Exercise details: Set down each record exactly as written.

- - - - - - -

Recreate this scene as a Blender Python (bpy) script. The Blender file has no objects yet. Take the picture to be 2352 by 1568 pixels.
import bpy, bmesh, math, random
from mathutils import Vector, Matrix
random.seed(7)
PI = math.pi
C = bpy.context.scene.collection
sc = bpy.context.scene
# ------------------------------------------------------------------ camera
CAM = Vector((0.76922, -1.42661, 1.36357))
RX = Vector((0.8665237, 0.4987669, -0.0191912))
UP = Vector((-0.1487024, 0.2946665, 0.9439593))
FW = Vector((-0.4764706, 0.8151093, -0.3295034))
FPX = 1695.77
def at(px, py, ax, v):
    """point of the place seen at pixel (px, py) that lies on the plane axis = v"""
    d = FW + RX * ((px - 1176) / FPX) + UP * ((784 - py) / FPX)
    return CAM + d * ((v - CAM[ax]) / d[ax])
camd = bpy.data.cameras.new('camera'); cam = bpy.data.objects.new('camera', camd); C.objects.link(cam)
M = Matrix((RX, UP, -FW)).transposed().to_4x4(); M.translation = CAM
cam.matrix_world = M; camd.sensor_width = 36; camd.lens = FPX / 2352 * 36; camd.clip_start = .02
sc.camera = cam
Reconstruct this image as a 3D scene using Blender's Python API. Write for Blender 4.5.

- - - - - - -

Response to the task:
Recreate this scene as a Blender Python (bpy) script. The Blender file has no objects yet. Take the picture to be 2352 by 1568 pixels.
import bpy, bmesh, math, random
from mathutils import Vector, Matrix
random.seed(7)
PI = math.pi
C = bpy.context.scene.collection
sc = bpy.context.scene
# ------------------------------------------------------------------ camera
CAM = Vector((0.76922, -1.42661, 1.36357))
RX = Vector((0.8665237, 0.4987669, -0.0191912))
UP = Vector((-0.1487024, 0.2946665, 0.9439593))
FW = Vector((-0.4764706, 0.8151093, -0.3295034))
FPX = 1695.77
def at(px, py, ax, v):
    """point of the place seen at pixel (px, py) that lies on the plane axis = v"""
    d = FW + RX * ((px - 1176) / FPX) + UP * ((784 - py) / FPX)
    return CAM + d * ((v - CAM[ax]) / d[ax])
camd = bpy.data.cameras.new('camera'); cam = bpy.data.objects.new('camera', camd); C.objects.link(cam)
M = Matrix((RX, UP, -FW)).transposed().to_4x4(); M.translation = CAM
cam.matrix_world = M; camd.sensor_width = 36; camd.lens = FPX / 2352 * 36; camd.clip_start = .02
sc.camera = cam
Reconstruct this image as a 3D scene using Blender's Python API. Write for Blender 4.5.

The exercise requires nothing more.